L'incontro è stato trasmesso in diretta streaming sul sito della Provincia e al saluto di Claudio Martinelli, direttore responsabile del Servizio Attività culturali della Provincia autonoma di Trento, che sostiene il progetto ideato dalla casa editrice trentina Il Margine per festeggiare i 500 anni dalla prima pubblicazione di "Utopia", è seguito l'invito di Francesco Ghia a leggere il testo e riattualizzarne il messaggio, ponendo attenzione alla cura della società fragile in cui viviamo.

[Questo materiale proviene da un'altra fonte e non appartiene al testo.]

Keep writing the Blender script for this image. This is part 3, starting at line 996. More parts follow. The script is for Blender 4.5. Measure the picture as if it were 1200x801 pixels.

"Thomas More diede nome ad una qualità umana che ci appartiene da sempre: sognare, pensare la realtà in modo diverso – ha esordito Bauman -, ma la storia ha mostrato che, nel tendere all'obiettivo di realizzare una società ideale, ogni azione viene subordinata a questa impresa e ogni mezzo è così giustificato anche se comporta un prezzo da pagare: il perpetuarsi di violenza e sofferenze". Se l'utopia è istinto connaturato che ci spinge a migliorare, risolvere un problema dopo l'altro non ci porta alla vittoria su ciò che è male per gli uomini: "Non illudiamoci – ha ammonito il filosofo -: le nostre azioni non possono avere successo perché ogni soluzione crea nuovi problemi".

Nel corso dell'analisi, è poi emerso un altro spunto di riflessione: "Occorre equilibrio tra due valori indispensabili per vivere una vita accettabile e degna, sicurezza e libertà, ma il pendolo oscilla sempre tra i due estremi. L'incertezza di cui oggi soffriamo, acuita dalla grave crisi occupazionale europea e dalla demolizione del welfare state, dipende dal fatto che non sappiamo su chi possiamo contare e siamo disposti a cedere libertà democratiche, scambiandole per avere maggiore sicurezza". I problemi della società contemporanea dipendono infatti dall'aver sacrificato troppa sicurezza per avere maggiore libertà, e sperimentiamo la contraddizione tra senso di appartenenza alla comunità che aiuta in caso di necessità e vincolo al rispetto delle regole che disciplinano la convivenza ma condizionano la libertà.

Con l'avvento di internet, inoltre, la rete ha sostituito la comunità, trasformando le sfere di appartenenza in quelle dell'autoaffermazione, ma "chi aderisce a movimenti fondamentalisti e nazionalisti esprime il bisogno insoddisfatto di appartenere a gruppi che stabiliscano confini rispetto alla fluidità della rete".

"Ricordate – ha concluso Bauman -: c'è un valore che si chiama dignità umana". L'utopia a cui deve aspirare l'uomo consiste dunque nel non pensare solo alla propria sopravvivenza, ritrovando la capacità morale di vivere con gli altri, senza lasciarsi imprigionare nelle maglie di una rete che prosciuga la nostra umanità, condannando all'incapacità di instaurare legami significativi off-line, fuori dalla rete.